No mesmo dia fui ao Campos e pedi demissão. Os correspondentes brasileiros em Londres, inclusive o Claudio Cuck, da Folha, iam todas as tardes tomar uísque comigo no pub da esquina. Desta vez, foram em turma me ver; eram uns 6 ou 7. Entraram na sala, caras tristes, algumas, chorosas, todos revoltados. Foi um silencio expressivo por alguns minutos. Aí disseram que haviam conversado e achavam que eu não podia continuar na Embaixada de um país que mata jornalista. Tinha que sair. Eu lhes disse que ia embora mesmo. Aí, um deles, não me lembro bem quem, acho que o colega da Gazeta Mercantil, lembrou que, se eu saísse, os militares iriam colocar no meu lugar um coronel qualquer (já havia dois adidos na Embaixada, um do Exercito e outro da Marinha.
Os colegas concluíram que isso seria pior e me pediram para reconsiderar e permanecer lá, informando-os sobre tudo o que pudesse descobrir. Eu passaria para eles e para o jornal. Foi o que aconteceu. Depois, soubemos que o Campos estava resistindo à pressão para colocar lá mais um militar…)

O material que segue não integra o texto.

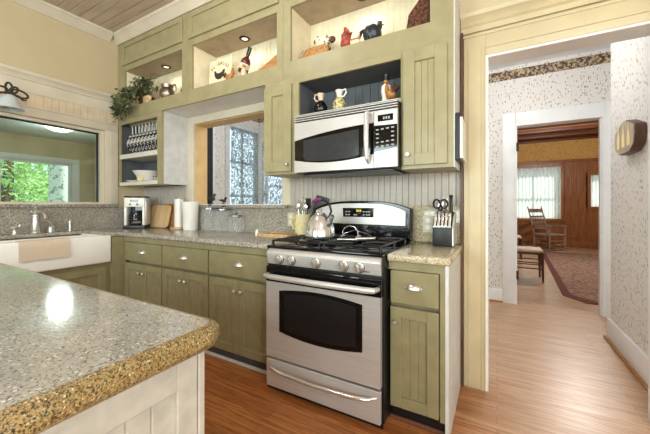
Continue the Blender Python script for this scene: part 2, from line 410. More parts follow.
# ceiling of narrow boards running along x
cb = MB()
n = round((YB-YF)/.09); pw = (YB-YF)/n
for i in range(n):
    y0 = YF+i*pw
    cb.box(XL-.1, XR, y0+.003, y0+pw-.003, CZ, CZ+.02)
cb.box(XL-.1, XR, YF, YB+.13, CZ+.008, CZ+.05)
struct('ceiling', cb, 'ceil')
# left wall: opening over the sink
WY0, WY1, WZ0, WZ1 = .30, 1.75, 1.18, 1.99
wl = MB()
for a in ((YF, WY0, 0, CZ), (WY1, 2.33, 0, CZ), (WY0, WY1, 0, WZ0), (WY0, WY1, WZ1, CZ)):
    wl.box(XL-.13, XL, *a)
struct('wall_left', wl, 'wall')
# back wall, kitchen layer
PX0, PX1, PZ0, PZ1 = -2.856, -1.67, 1.17, 2.045
DX0, DX1, DZ = -.062, .736, 2.11
def backlayer(mb, y0, y1, zt, x0, x1):
    for a in ((x0, PX0, 0, zt), (PX0, PX1, 0, PZ0), (PX0, PX1, PZ1, zt), (PX1, DX0, 0, zt), (DX0, DX1, DZ, zt), (DX1, x1, 0, zt)):
        mb.box(a[0], a[1], y0, y1, a[2], a[3])
    return mb
struct('wall_back', backlayer(MB(), YB, 2.265, CZ, XL, XR), 'wall')
struct('wall_hall_near', backlayer(MB(), 2.265, 2.33, 2.95, XL-.13, 3.2), 'paper')
# right and front walls of the kitchen, with unseen windows added to carry fill light
wr = MB()
for a in ((YF, -1.9, 0, CZ), (-1.9, -.1, 0, .95), (-1.9, -.1, 2.45, CZ), (-.1, YB, 0, CZ)):
    wr.box(XR, XR+.12, *a)
struct('wall_right', wr, 'wall')
wf = MB()
for a in ((XL-.13, -2.6, 0, CZ), (-2.6, -.9, 0, .95), (-2.6, -.9, 2.45, CZ), (-.9, .2, 0, CZ), (.2, 1.8, 0, .95), (.2, 1.8, 2.45, CZ), (1.8, XR+.12, 0, CZ)):
    wf.box(a[0], a[1], YF-.12, YF, a[2], a[3])
struct('wall_front', wf, 'wall')
def win_frame(mb, u0, u1, z0, z1, y, d=.05, w=.05, bars=1, hbars=1):
    mb.box(u0, u0+w, y, y+d, z0, z1).box(u1-w, u1, y, y+d, z0, z1).box(u0+w, u1-w, y, y+d, z0, z0+w).box(u0+w, u1-w, y, y+d, z1-w, z1)
    for i in range(bars):
        c = u0+(u1-u0)*(i+1)/(bars+1); mb.box(c-.015, c+.015, y+.01, y+d-.01, z0+w, z1-w)
    for i in range(hbars):
        c = z0+(z1-z0)*(i+1)/(hbars+1); mb.box(u0+w, u1-w, y+.01, y+d-.01, c-.02, c+.02)
    return mb
w5 = struct('fill_window_5', win_frame(MB(), -2.6, -.9, .95, 2.45, YF-.1), 'trimw')
struct('window_pane', MB().box(-2.56, -.94, YF-.078, YF-.074, .99, 2.41), 'pane', w5)  # pane of the added fill window
w6 = struct('fill_window_6', win_frame(MB(), .2, 1.8, .95, 2.45, YF-.1), 'trimw')
struct('window_pane', MB().box(.24, 1.76, YF-.078, YF-.074, .99, 2.41), 'pane', w6)  # pane of the added fill window
w7 = struct('fill_window_7', win_frame(MB(T(XR+.1, 0, 0) @ RZ(-PI/2)), .1, 1.9, .95, 2.45, -.0), 'trimw')
# crown moulding
def crown_poly(y): return [(y, 2.99), (y-.012, 2.99), (y-.02, 3.005), (y-.05, 3.03), (y-.062, 3.05), (y-.08, 3.06), (y-.085, 3.08), (y, 3.08)]
struct('trim_1', MB().prism(crown_poly(1.885), -3.78, XR, 'x'), 'trim')
struct('trim_2', MB(LEFT(XL)).prism(crown_poly(0), YF, 1.80, 'x'), 'trim')
# picture rail on the left wall and by the doorway
def rail_poly(y): return [(y, 2.28), (y-.018, 2.28), (y-.018, 2.312), (y-.03, 2.322), (y-.022, 2.335), (y-.034, 2.352), (y-.055, 2.368), (y-.062, 2.39), (y, 2.39)]
struct('trim_3', MB(LEFT(XL)).prism(rail_poly(0), YF, 1.884, 'x').box(YF, 1.884, -.018, 0, 2.205, 2.28), 'trim')
struct('trim_4', MB().prism(rail_poly(YB), -.205, XR, 'x'), 'trimd')
# tan boarding between rail and window head, then the window casing
struct('trim_5', MB(LEFT(XL)).beads(-.4, 1.884, 2.08, 2.205, -.010, .06, .004, .005, .01), 'beadt')
cs = MB(LEFT(XL))
cs.box(WY0-.12, WY1+.126, -.022, 0, WZ1, 2.085, .003).box(WY1, WY1+.126, -.022, 0, WZ0, WZ1, .003).box(WY0-.12, WY0, -.022, 0, WZ0, WZ1, .003)
cs.box(WY1+.05, WY1+.058, -.026, -.02, WZ0, WZ1).box(WY0-.12, WY1+.126, -.03, -.02, 2.07, 2.086, .002)
struct('trim_6', cs, 'trim')
w1 = MB(LEFT(XL)); w1.box(WY0, WY0+.03, .02, .12, WZ0, WZ1).box(WY1-.035, WY1, .02, .12, WZ0, WZ1).box(WY0+.03, WY1-.035, .02, .12, WZ1-.03, WZ1).box(WY0+.03, WY1-.035, .02, .12, WZ0, WZ0+.02)
w1o = struct('window_1', w1, 'trim')
struct('window_pane', MB(LEFT(XL)).box(WY0+.03, WY1-.035, .068, .074, WZ0+.02, WZ1-.03), 'pane', w1o)
struct('window_bead', MB(LEFT(XL)).box(WY1-.047, WY1-.035, .055, .085, WZ0+.02, WZ1-.03).box(WY0+.03, WY1-.047, .055, .085, WZ1-.04, WZ1-.03), 'black', w1o)
# granite splash and ledges
struct('trim_7', MB(LEFT(XL)).box(-1.2, 2.18, -.02, 0, .914, 1.145).box(-1.2, 1.875, -.05, .02, 1.145, 1.178, .008), 'graniteg')
struct('trim_8', MB().box(XL+.02, -1.287, YB-.02, YB, .914, 1.14).box(-2.98, -1.60, YB-.055, YB+.0, 1.14, 1.169, .008).box(XL+.02, -2.98, YB-.02, YB, 1.14, 1.165).box(-1.60, -1.287, YB-.02, YB, 1.14, 1.165), 'graniteg')
struct('trim_9', MB().box(-.512, -.192, YB-.02, YB, .914, 1.165, .004), 'granite')
# grey beadboard on the back wall under the uppers
struct('trim_10', MB().beads(XL, -2.99, 1.166, 1.80, YB-.012, .045), 'bead')
struct('trim_11', MB().beads(-1.575, -.192, 1.166, 1.84, YB-.012, .045), 'bead')
# pass-through casing and tan reveal
pc = MB()
pc.box(-2.985, PX0, YB-.02, YB, 1.17, PZ1, .003).box(-2.985, -1.575, YB-.02, YB, PZ1, 2.125, .003).box(PX1, -1.575, YB-.02, YB, 1.17, PZ1, .003).box(-2.985, -1.575, YB-.026, YB-.019, 2.04, 2.052)
struct('trim_12', pc, 'trim')
pr = MB().box(PX0, PX0+.012, YB, 2.35, PZ0, PZ1).box(PX1-.012, PX1, YB, 2.35, PZ0, PZ1).box(PX0+.012, PX1-.012, YB, 2.35, PZ1-.012, PZ1)
struct('trim_13', pr, 'reveal')
struct('trim_14', MB().box(PX0, PX1, YB, 2.36, PZ0-.012, PZ0+.008), 'trimw')
# doorway casing (kitchen side), jamb
dc = MB()
dc.box(-.189, DX0, YB-.035, YB, 0, DZ+.14, .004).box(DX1, DX1+.14, YB-.035, YB, 0, DZ+.14, .004).box(DX0, DX1, YB-.035, YB, DZ, DZ+.14, .004)
for dx in (-.16, -.085, -.068): dc.box(dx, dx+.006, YB-.041, YB-.034, 0, DZ+.05)
dc.box(-.205, DX1+.16, YB-.042, YB-.034, DZ+.13, DZ+.145, .002).box(-.06, DX1+.01, YB-.042, YB-.034, DZ+.045, DZ+.051)
struct('door_1', dc, 'trimd')
struct('gap_shade', MB().box(-.2055, -.1905, 2.15, 2.1995, 0, 2.279), 'chairw')  # dark strip standing in for the shadow in the narrow gap
dj = MB().box(DX0, DX0+.014, YB-.03, 2.33, 0, DZ).box(DX1-.014, DX1, YB-.03, 2.33, 0, DZ).box(DX0+.014, DX1-.014, YB-.03, 2.33, DZ-.014, DZ)
struct('trim_15', dj, 'trimw')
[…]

Naquela tarde sombria, saímos deprimidos da Embaixada para o pub da esquina e ficamos horas enchendo a cara. Fui para casa e encolhi-me num canto da sala – lembro-me tão bem disso! – e chorei, exclamando para mim mesmo: “filhos da puta, filhos da puta, vocês mataram o Vlado.” Fiquei mais alguns meses, mas não tinha mais coragem. Sai em meados de 1976. Eu sentia deixar meu aprendizado de economia e geopolítica com o Campos, mas não havia mais condições e o Julio estava me chamando de volta.A pedido do Campos só fiquei até a visita de Geisel e para ajudar os colegas a se livrarem da mordaça do Itamaraty imposta pelo então homem de imprensa, o diplomata Guy Brandão, na cobertura da comitiva do Geisel. Ele disse aos jornalistas que somente ele e ninguém mais poderia dar noticias, o que conseguimos burlar galhardamente… Acredite Nemércio, nunca vi um desfile de tantas vaidades ao mesmo tempo…
E foi esse o meu segundo encontro com o nosso Vlado. Só que ele não compareceu. Já estava morto.